→ Input for this task:

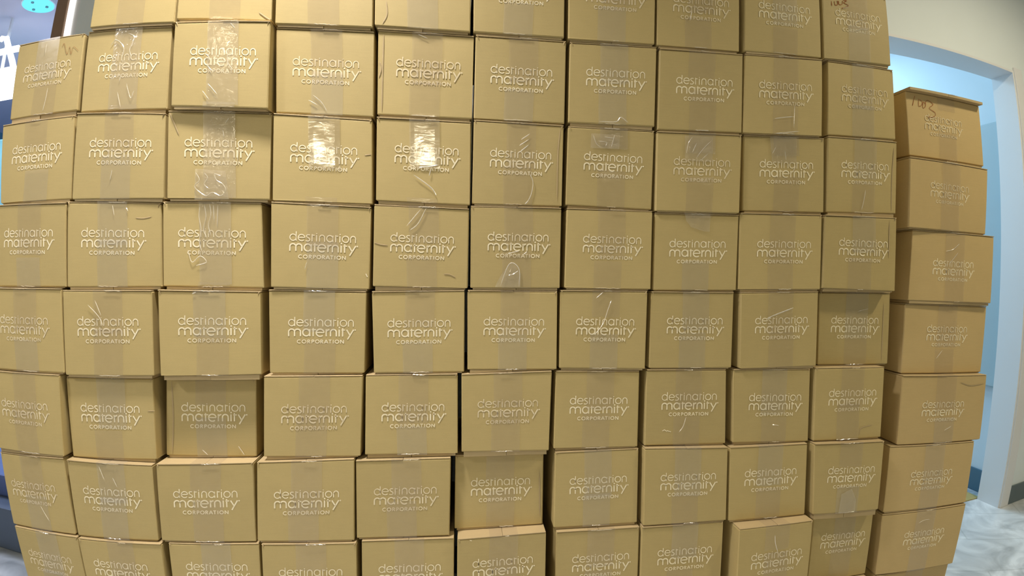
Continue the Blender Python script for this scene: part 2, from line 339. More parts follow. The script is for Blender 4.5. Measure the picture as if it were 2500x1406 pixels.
def disc(bm, cx, cy, r, s):
    bm.faces.new([bm.verts.new(((cx+r*math.cos(-2*math.pi*k/14))*s, 0, (cy+r*math.sin(-2*math.pi*k/14))*s)) for k in range(14)])
# measured letter grid: x from the left of the name, height above the lower word's foot line (up is positive)
def Y(v): return 780-v
ST = []   # (points, stroke)
D, Mw, Cw = 30, 42, 25
def lc(x, top, bot, wd): ST.append(([(x, Y(top)), (x, Y(bot))], wd))
def oo(cx, cy, r, wd, ry=None): ST.append((arc(cx, Y(cy), r, ry or r, 0, 360, 30), wd))
X0 = 165
# destination
oo(277,356,92,D,98); lc(370,172,462,D)
ST.append(([(432,Y(352)),(628,Y(352))],D)); ST.append((arc(530,Y(357),98,98,3,318,30),D))
ST.append(([(775,Y(268)),(735,Y(262)),(700,Y(266)),(675,Y(290)),(680,Y(318)),(710,Y(345)),(755,Y(372)),(778,Y(400)),(768,Y(435)),(735,Y(456)),(700,Y(458)),(655,Y(446))],D))
lc(845,236,464,D); ST.append(([(845,Y(272)),(918,Y(272))],D))
lc(978,262,464,D); 
lc(1068,258+70,464,D); ST.append((arc(1143,Y(345),76,88,180,0),D)); lc(1219,340,464,D)
oo(1375,357,92,D,98); lc(1468,262,464,D)
lc(1553,240,464,D); ST.append(([(1553,Y(272)),(1628,Y(272))],D))
lc(1680,268,464,D)
oo(1850,358,98,D)
lc(2003,330,464,D); ST.append((arc(2079,Y(345),76,88,180,0),D)); lc(2155,340,464,D)
# maternity
lc(188,640,780,Mw); ST.append((arc(277,Y(640),89,84,180,0),Mw)); lc(366,640,780,Mw); ST.append((arc(455,Y(640),89,84,180,0),Mw)); lc(544,640,780,Mw)
oo(718,660,104,Mw,108); lc(826,552,782,Mw)
lc(928,520,780,Mw); ST.append(([(885,Y(570)),(1015,Y(570))],Mw*.85))
ST.append(([(1018,Y(660)),(1262,Y(660))],Mw*.85)); ST.append((arc(1140,Y(665),118,114,3,312,30),Mw))
lc(1326,552,780,Mw); ST.append(([(1332,Y(640)),(1345,Y(600)),(1375,Y(575)),(1425,Y(562))],Mw))
lc(1456,640,780,Mw); ST.append((arc(1545,Y(645),89,86,180,0),Mw)); lc(1634,640,780,Mw)
lc(1722,556,780,Mw)
lc(1828,512,780,Mw); ST.append(([(1792,Y(574)),(1905,Y(574))],Mw*.85))
ST.append(([(1950,Y(562)),(2052,Y(735))],Mw)); ST.append(([(2165,Y(558)),(1980,Y(872))],Mw))
DOTS = [(978,218,17),(1684,214,17),(1726,497,26),(2212,570,24)]
# CORPORATION
def CO(cx): ST.append((arc(cx, Y(945), 58, 52, 0, 360, 24), Cw))
ST.append((arc(508,Y(945),58,52,50,310,20),Cw))
CO(652); CO(1056); CO(1655)
def RR(x, leg):
    lc(x,888,1003,Cw); ST.append(([(x,Y(893)),(x+38,Y(894)),(x+60,Y(908)),(x+60,Y(930)),(x+40,Y(946)),(x,Y(948))],Cw))
    if leg: ST.append(([(x+28,Y(948)),(x+72,Y(1003))],Cw))
RR(765,True); RR(893,False); RR(1160,True)
ST.append(([(1270,Y(1003)),(1324,Y(886))],Cw)); ST.append(([(1324,Y(886)),(1380,Y(1003))],Cw)); ST.append(([(1292,Y(968)),(1357,Y(968))],Cw*.8))
ST.append(([(1398,Y(893)),(1490,Y(893))],Cw)); lc(1444,893,1003,Cw); lc(1541,888,1003,Cw)
lc(1765,888,1003,Cw); ST.append(([(1765,Y(888)),(1860,Y(1003))],Cw)); lc(1860,888,1003,Cw)
LW = .16396                       # printed name width
def build_print():
    bm = bmesh.new(); s = LW/2075.
    for pts, wd in ST: ribbon(bm, [(x-X0-1037.5, y) for x, y in pts], wd, 0, 0, s)
    for x, y, r in DOTS: disc(bm, x-X0-1037.5, Y(y), r, s)
    me = bpy.data.meshes.new('printed_name'); bm.to_mesh(me); bm.free(); return me
ME_PRINT = build_print(); ME_PRINT.materials.append(M_INK)
ME_PRINTF = ME_PRINT.copy(); ME_PRINTF.materials[0] = M_INKF

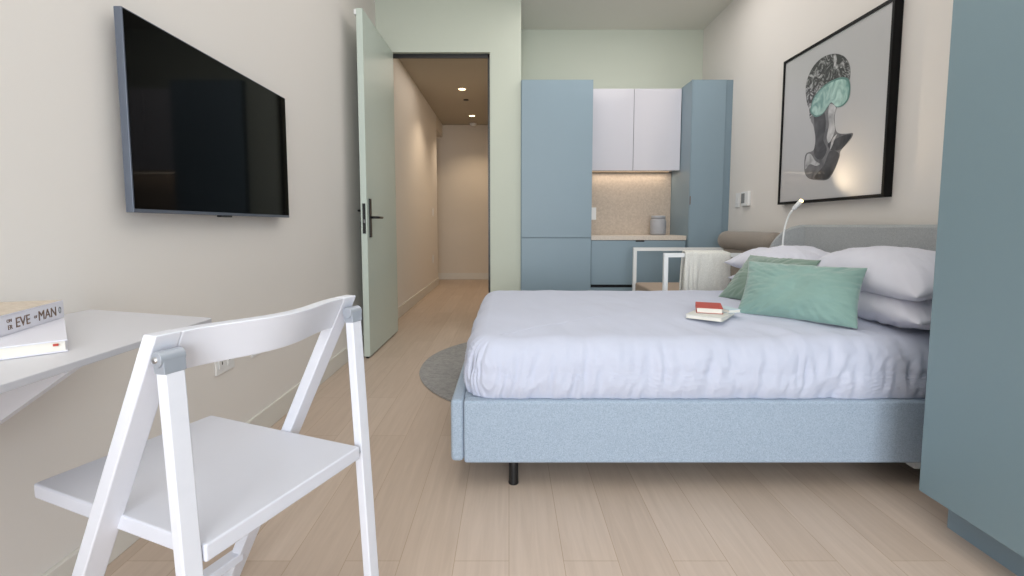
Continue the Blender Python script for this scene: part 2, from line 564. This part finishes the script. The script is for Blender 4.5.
spine_text('OM', .0085, .055, .0215)
spine_text('ER', .0115, .057, .0085)
spine_text('EVE', .0265, .0775, .0085)
spine_text('OF', .0075, .1315, .0155)
spine_text('MAN', .0275, .144, .0085)
mb = MB()
mb.tube([(.2165 + .0035 * math.cos(a * PI / 8), -.0004, .018 + .0065 * math.sin(a * PI / 8)) for a in range(17)], .0007, 6)
bmesh.ops.transform(mb.bm, matrix=mx, verts=mb.bm.verts)
obj('emblem', mb, 'grey', t)

# ------------------------------------------------------------------ folding chair
cc = Vector((-.591, .919, 0))
W = Vector((.374, .927, 0)).normalized()       # across, towards the far side
F = Vector((-.927, .374, 0)).normalized()      # towards the front edge of the seat (desk)


def cp(s, w_, z):
    p = cc + F * s + W * w_
    return Vector((p.x, p.y, z))


t = thing('folding_chair', 'white folding wooden chair with curved back slat beside the desk', 'chair', (cc.x, cc.y, 0))
LW = .042


def sz_prism(mb, poly, w0, w1):
    lo = [mb.bm.verts.new(cp(s_, w0, z_)) for s_, z_ in poly]
    hi = [mb.bm.verts.new(cp(s_, w1, z_)) for s_, z_ in poly]
    n_ = len(poly)
    mb.bm.faces.new(lo[::-1])
    mb.bm.faces.new(hi)
    for k in range(n_):
        mb.bm.faces.new((lo[k], lo[(k + 1) % n_], hi[(k + 1) % n_], hi[k]))
    return mb


for sd in (-1, 1):
    wi, wo2 = (-.176, -.214) if sd < 0 else (.160, .198)      # front leg, inner and outer face
    ri, ro = (-.183, -.212) if sd < 0 else (.168, .197)       # rear leg
    wo = (ri + ro) / 2
    rw = abs(ro - ri)
    obj('front_leg', sz_prism(MB(), [(-.176, .769), (-.204, .769), (.198, .003), (.228, .003)], wi, wo2), 'chair', t, bevel=.003)
    obj('rear_leg', MB().bar(cp(-.2055, wo, .719), cp(-.245, wo, .004), rw, W, .020), 'chair', t, bevel=.003)
    mb = MB()
    mb.bar(cp(-.2055, wo, .715), cp(-.2045, wo, .735), rw + .002, W, .0225)
    mb.tube([cp(-.2045, wo - rw / 2 - .004, .736), cp(-.2045, wo + rw / 2 + .002, .736)], .0115, 16)
    obj('hinge', mb, 'hinge', t, bevel=.001, seg=1)
    obj('hinge_pin', MB().tube([cp(-.2045, wo + sd * rw * .4, .736), cp(-.2045, wo + sd * (rw / 2 + .0065), .736)], .0045, 12), 'steel', t, smooth=True)
# back slat: bowed away from the sitter between the leg tops
N = 36
rings = []
for i in range(N + 1):
    k = -1 + 2 * i / N
    bow = -.036 * (math.cos(k * PI) * .5 + .5)
    w_ = -.008 + k * .1685
    s0 = -.176 + bow
    rings.append([cp(s0 + .034, w_, .702), cp(s0 + .008, w_, .702), cp(s0 - .0275, w_, .7685), cp(s0, w_, .7685)])
mb = MB()
V = mb.grid(rings, closed_u=True)
mb.bm.faces.new(V[0][::-1])
mb.bm.faces.new(V[-1])
obj('backrest', mb, 'chair', t, bevel=.003)
# seat: gently dished board
rows = []
NS = 20
for lvl in (0, 1):
    rr = []
    for i in range(NS + 1):
        s = -.234 + .451 * i / NS
        row = []
        for j in range(NS + 1):
            w_ = -.181 + .340 * j / NS
            dish = -.006 * max(0, 1 - ((w_ + .008) / .17) ** 2) * math.sin(PI * i / NS)
            row.append(cp(s, w_, .455 + dish - (0 if lvl == 0 else .028)))
        rr.append(row)
    rows.append(rr)
mb = MB()
T0 = mb.grid(rows[0])
T1 = mb.grid(rows[1])
for k in range(NS):
    mb.bm.faces.new((T0[0][k], T0[0][k + 1], T1[0][k + 1], T1[0][k]))
    mb.bm.faces.new((T0[-1][k], T0[-1][k + 1], T1[-1][k + 1], T1[-1][k]))
    mb.bm.faces.new((T0[k][0], T0[k + 1][0], T1[k + 1][0], T1[k][0]))
    mb.bm.faces.new((T0[k][-1], T0[k + 1][-1], T1[k + 1][-1], T1[k][-1]))
obj('seat', mb, 'seat', t, bevel=.004)
obj('foot_rung', MB().bar(cp(.160, -.19, .100), cp(.160, .172, .100), .022, (0, 0, 1), .034), 'chair', t, bevel=.003)
obj('rear_rung', MB().bar(cp(-.238, -.185, .10), cp(-.238, .17, .10), .040, (0, 0, 1), .018), 'chair', t, bevel=.003)
for sd in (-1, 1):
    obj('seat_pin', MB().tube([cp(-.222, -.008 + sd * .163, .437), cp(-.222, -.008 + sd * .18, .437)], .006), 'steel', t, smooth=True)

# ------------------------------------------------------------------ wardrobe on the right
t = thing('wardrobe', 'tall grey blue wardrobe filling the right edge near the bed', 'wardrobe', (1.55, .5, 0))
obj('carcass', B((1.271, -.40, .116), (XR, 1.405, 2.74)), 'robe', t, bevel=.001)
for y0, y1 in ((-.40, .198), (.202, .80), (.804, 1.405)):
    obj('door', B((1.250, y0, .114), (1.270, y1, 2.74)), 'robe', t, bevel=.001)
obj('plinth', B((1.338, -.40, .0), (XR, 1.398, .114)), 'blue2', t)

# ------------------------------------------------------------------ kitchen units
kt = thing('tall_cabinet', 'tall grey blue two door cabinet left of the white wall cupboards', 'cabinet', (.40, 4.4, 0))
obj('carcass', B((.1005, 4.072, .10), (.695, YK - .002, 2.112)), 'blue2', kt)
obj('upper_door', B((.106, 4.05, .815), (.693, 4.071, 2.110)), 'blue', kt, bevel=.001)
obj('lower_door', B((.106, 4.05, .105), (.693, 4.071, .809)), 'blue', kt, bevel=.001)
obj('plinth', B((.12, 4.12, 0), (.69, YK - .002, .10)), 'dark', kt)
rt = thing('tall_cabinet', 'tall narrow grey blue cabinet in the corner right of the white wall cupboards', 'cabinet', (1.67, 4.4, 0))
obj('carcass', B((1.515, 4.072, .10), (1.80, YK - .002, 2.112)), 'blue2', rt)
obj('side_panel', B((1.508, 4.05, .0), (1.514, YK - .002, 2.112)), 'blue', rt)
obj('door', B((1.516, 4.05, .105), (1.788, 4.071, 2.110)), 'blue', rt, bevel=.001)
obj('filler_strip', B((1.792, 4.062, .0), (XR - .001, 4.08, 2.112)), 'blue2', rt)
obj('edge_pull', B((1.513, 4.044, 1.09), (1.519, 4.052, 1.16)), 'gold', rt)
obj('plinth', B((1.53, 4.12, 0), (1.79, YK - .002, .10)), 'dark', rt)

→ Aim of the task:
The line with "script. The script is for Blender 4.5." marks the start and the line with "obj('emblem', mb, 'grey', t)" marks the end; transcribe every line in that stretch, unchanged.

→ The reply:
Continue the Blender Python script for this scene: part 2, from line 564. This part finishes the script. The script is for Blender 4.5.
spine_text('OM', .0085, .055, .0215)
spine_text('ER', .0115, .057, .0085)
spine_text('EVE', .0265, .0775, .0085)
spine_text('OF', .0075, .1315, .0155)
spine_text('MAN', .0275, .144, .0085)
mb = MB()
mb.tube([(.2165 + .0035 * math.cos(a * PI / 8), -.0004, .018 + .0065 * math.sin(a * PI / 8)) for a in range(17)], .0007, 6)
bmesh.ops.transform(mb.bm, matrix=mx, verts=mb.bm.verts)
obj('emblem', mb, 'grey', t)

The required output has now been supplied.